In order to prevent your life insurance proceeds from forming part of your estate while at the same time retaining some control over how and when your life insurance proceeds will be distributed, you may want to consider establishing an Insurance Trust.

An Insurance Trust is simply a Trust to which the proceeds of a life insurance policy have been directed. This type of Trust allows you to name a Trustee to receive the life insurance proceeds for the benefit of another person. In the Trust document, you can dictate how the Trustee must manage and distribute the insurance proceeds amongst your Beneficiaries.

You can establish an Insurance Trust in a couple of ways: (i) as a separate Trust created in your Will; and (ii) as a standalone document. In either event, it is imperative that you clearly designate that the insurance proceeds are to be paid to the Trustee of the Trust, that you identify the Trust document, that the Trust document includes the Trustee authorities and powers your Trustee requires to properly administer the Trust, and that the Trust document clearly identifies the Beneficiary, as well as a remainder Beneficiary, to avoid potential intestacies with regard to the insurance proceeds.

If drafted appropriately, an Insurance Trust may also be a Henson Trust and QDT, but recall that there can only be one QDT for any one person. Careful drafting is required to ensure that the Trust is properly constituted as a separate Trust that meets the Henson Trust and QDT requirements. We recommend that you retain a legal professional with experience in this complex area of the law in order to make sure that the Trust that is prepared meets your needs.

What is a Staged Trust?

Staged Trusts are Trusts that are used to administer an inheritance to someone who is a minor, or who otherwise lacks the maturity required to manage property. You may establish a Staged Trust in a number of different scenarios, either as an Inter Vivos Trust (coming into effect while you are still alive) or a Testamentary Trust (on your death).

Typically, the terms of the Trust allow the Trustee to make discretionary payments
to the Beneficiary while the Beneficiary is young for his or her care, education, or other purposes identified in the Trust. The Trust then mandates the payments of a fixed sum or portion of the Trust to be paid to the Beneficiary on specific milestones, such as attaining certain ages (for instance, a quarter being paid at age 21, 25, 30, and 35) or achieving some other fixed criteria (such as upon graduating from university, etc.). In order for the Trust to be effective in preventing premature distribution of the funds, the Trust must clearly delineate what should happen to the Trust funds in the event that the Beneficiary passes away before the Trust funds have been fully distributed.

There are a wide range of options for how a Trust like this can be arranged based on your impression of the needs and abilities of the Beneficiary and the objectives you wish to encourage through the inheritance. Whatever your wishes may be, it is important to retain a lawyer that is experienced in preparing these types of Trusts and to whom you can clearly communicate your wishes.

What is a Spousal Trust?

There are a wide variety of Trust options that can be used to deal with the sometimes complex marital and support arrangements that exist in blended families. You may want to consider a Spousal Trust if you are in a second or third marriage and you have a child with special needs from a previous marriage.
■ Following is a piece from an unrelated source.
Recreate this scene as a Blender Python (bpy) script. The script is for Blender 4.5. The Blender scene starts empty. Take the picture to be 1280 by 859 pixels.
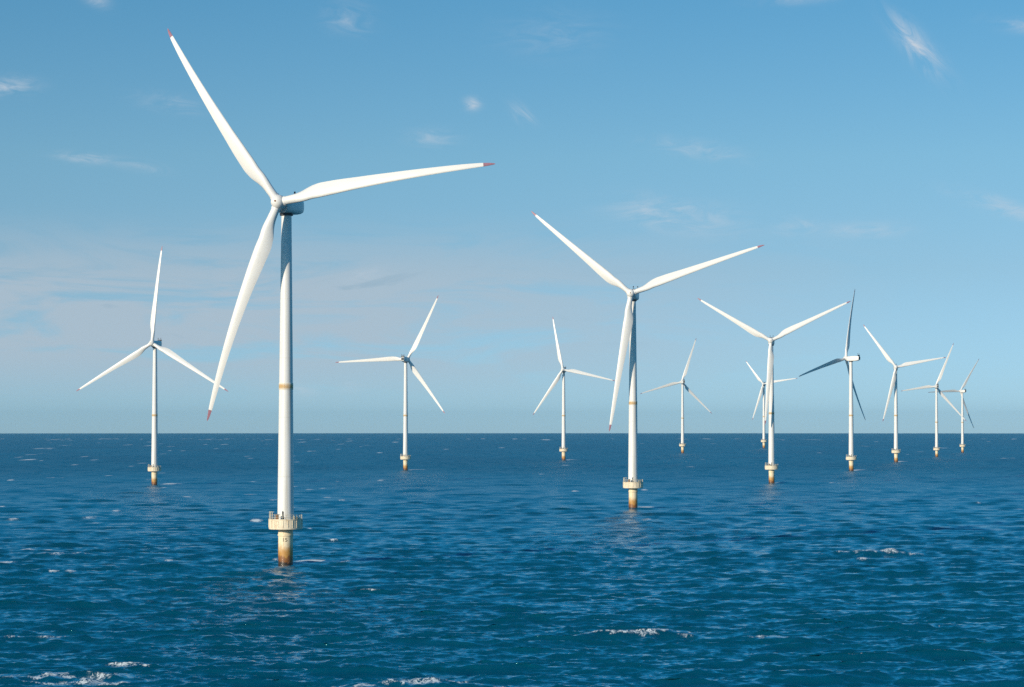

Consider the following scenario:

    • Sue and Tom are married.
    • Sue came into the marriage with sizeable property and savings, while Tom has little in the way of savings and no property.
    • Sue and Tom each have children from a previous marriage.
    • Sue’s son Sam has special needs, is in receipt of ODSP, and is dependent on Sue for ongoing support.
    • Sue and Tom do not have a domestic agreement in place.
    • Sue is not on good terms with Tom’s children.
    • Tom is supportive of Sam but is also dedicated to his own children.

In this scenario, Sue wants to provide financial security for both Tom and Sam. Sue also wants to ensure that upon Tom’s death, her assets go to her own children and not to Tom’s children.

As a starting point, a domestic agreement is almost always a good idea for couples in second marriages with children from previous relationships. These agreements address the various ways in which the relationship could end (i.e., one spouse or the other passing first, divorce, death in a common accident) and what entitlements each spouse (and their children) will have in each case.

If no domestic agreement is in place, or even where a domestic agreement is in place, a Spousal Trust can help to address these concerns. In Sue and Tom’s situation, Sue can provide for Tom by placing a sizeable sum or asset in Trust for Tom (subject to any claims he may have under the Family Law Act), allowing Tom to receive all of the income from the Trust, with or without a right to receive or otherwise deal with the capital of the Trust. This means that Tom will have an income and be provided for out of Sue’s assets, but that upon Tom’s death, the capital and any remaining interest are distributed in accordance with Sue’s wishes rather than as part of Tom’s estate. This type of Trust can be used in conjunction with or as a precursor to a Henson Trust for Sue’s son Sam, depending on Sue’s estimation of Tom’s commitment to providing for Sam after Sue’s passing.

There are a wide variety of options for how to structure a Spousal Trust to provide for your spouse and children in a way that meets their needs and at the same time gives you peace of mind. An experienced Trusts and Estate practitioner should be retained to guide you through the options and to prepare your Wills if you are considering this option.